Complex Concepts Simplified
- Knock-and-Talk Exception: Police may approach any reasonable, customary entrance of a home to knock and seek consent, just like any visitor.
- Curtilage: The land immediately surrounding a house enjoying Fourth Amendment protection; officers may approach areas customarily used for access.
- Search Incident to Arrest: When an arrest is lawful, officers may search the arrestee and the area within their reach without a warrant.
- Probable Cause: A reasonable basis to believe that evidence of a crime will be found in the place to be searched.
- ACCA Enhancement: A 15-year minimum sentence triggered by three prior qualifying felonies “on different occasions.”
- Erlinger Error: Occurs when a judge, not a jury, finds by preponderance that prior offenses were on separate occasions—violates the Sixth Amendment.

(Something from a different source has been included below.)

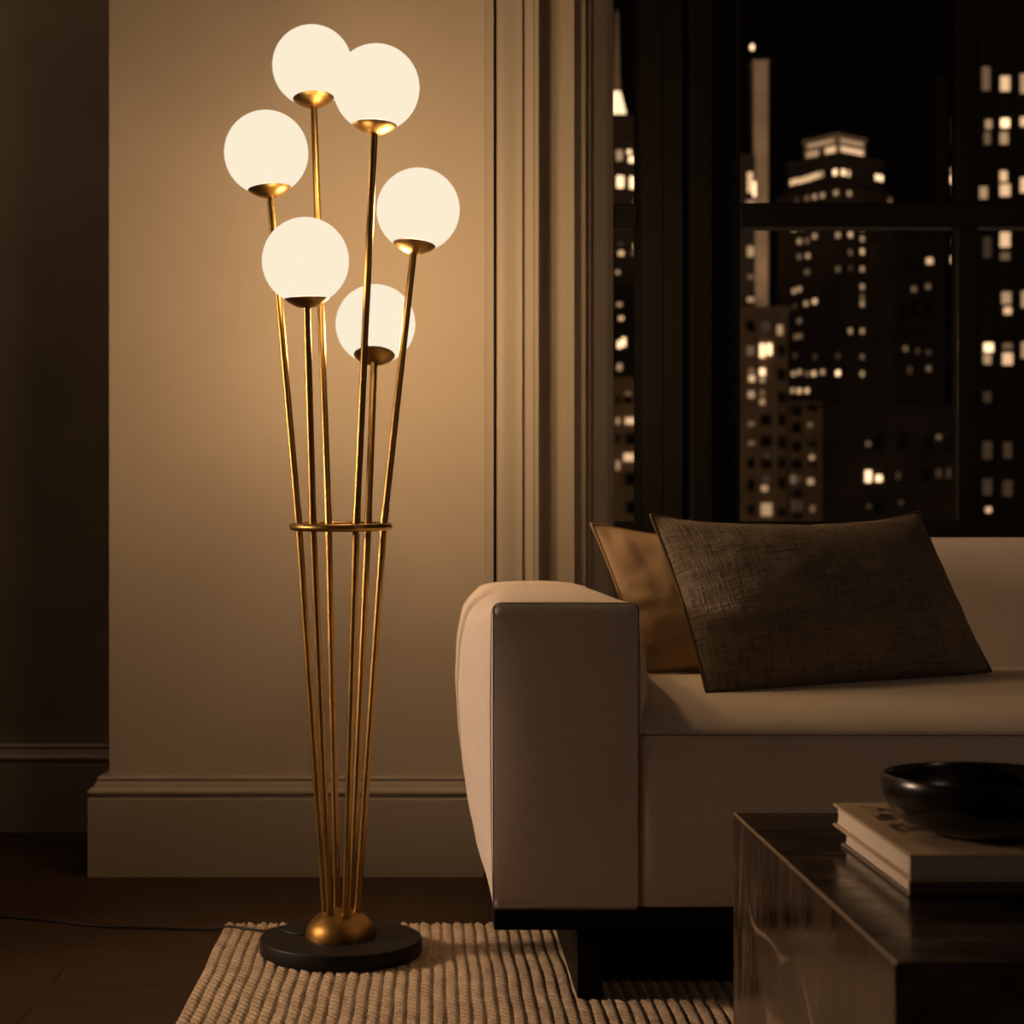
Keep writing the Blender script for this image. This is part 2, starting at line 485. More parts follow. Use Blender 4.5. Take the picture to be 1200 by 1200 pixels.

- Harmless Error: An error that does not affect the defendant’s substantial rights; the government must prove beyond a reasonable doubt that the jury would have reached the same verdict.
Conclusion
United States v. Rivers clarifies two critical points. First, knock-and-talk entries by officers using a known, open, customary entrance remain lawful absent an express, visible revocation. Second—and more significantly—it underscores that under the ACCA’s “different occasions” clause, only a jury’s unanimous, beyond-a-reasonable-doubt finding (or an explicit plea admission) can sustain an enhanced mandatory minimum. Sentencing courts must now adjust procedures to secure proper jury findings or face mandated remands. This ruling advances Sixth Amendment protections in federal sentencing and will shape ACCA litigation going forward.